Stocks go up 3 years out of every 4
The majority of people who could invest in stocks don’t do it. They perceive that the risks are too high and they settle for lower returns that promise a smoother ride.
The graphic below says they are making a mistake. Yes, the stock market offers very uneven returns year to year. Dock Street clients know that only too well—2022 was a very painful year while 2023 has been highly rewarding, so far. But over time stocks offer tremendous opportunity.
This graphic sorts the positive and negative years in stocks into nine return outcomes, ranging from losses of 40% to gains of 50%. Most of the time stocks offer positive returns—see the green years. In fact, 3 out of every 4 years since 1945 produced gains for shareholders. (60 out of 77)

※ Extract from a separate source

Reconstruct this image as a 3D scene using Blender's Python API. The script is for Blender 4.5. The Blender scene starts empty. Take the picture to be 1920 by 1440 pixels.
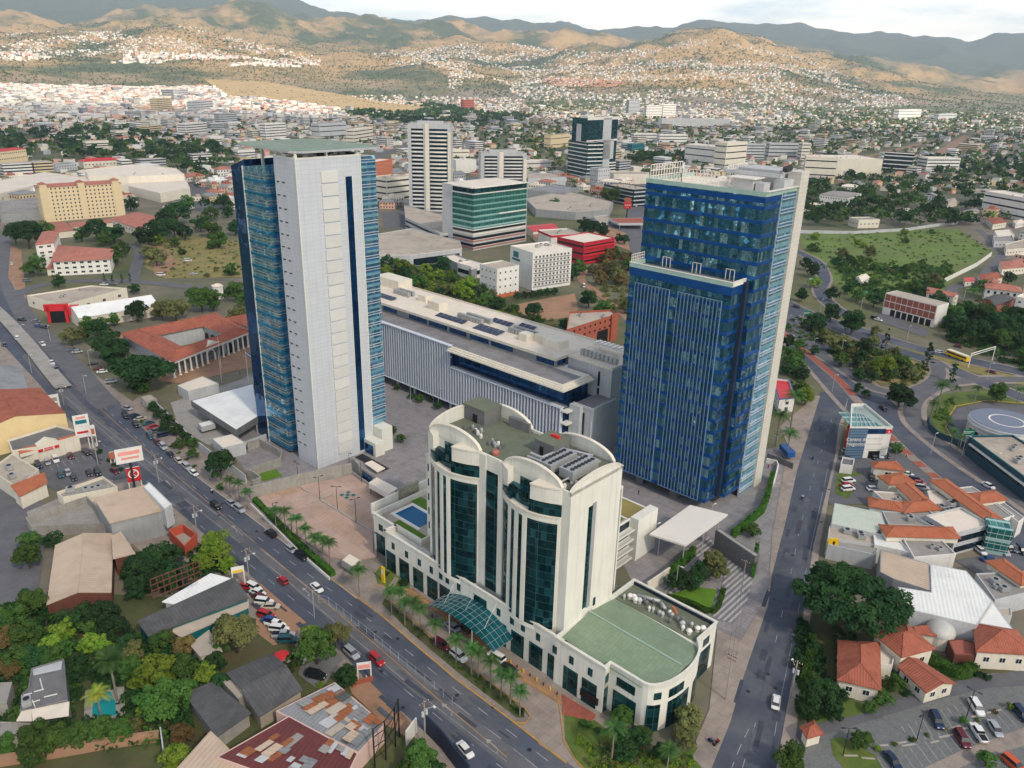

This calls into question the many investment advisors who promise portfolio protection on the downside and argue that limiting losses produces above average returns. This appeals to the natural fear of loss that keeps most people out of the market, but the odds are stacked against investors who focus on short-term loss prevention.
Our approach is to find highly advantaged businesses and hang on through thick and thin. The ride can be a bumpy one as the 2021 through 2023 period attests. However, we think the emotional costs of short-term losses are a small price to pay for the significant long-term opportunities offered by common stock ownership.
We agree with Warren Buffett (again), “We prefer a lumpy 15% return to a smooth 6% return.”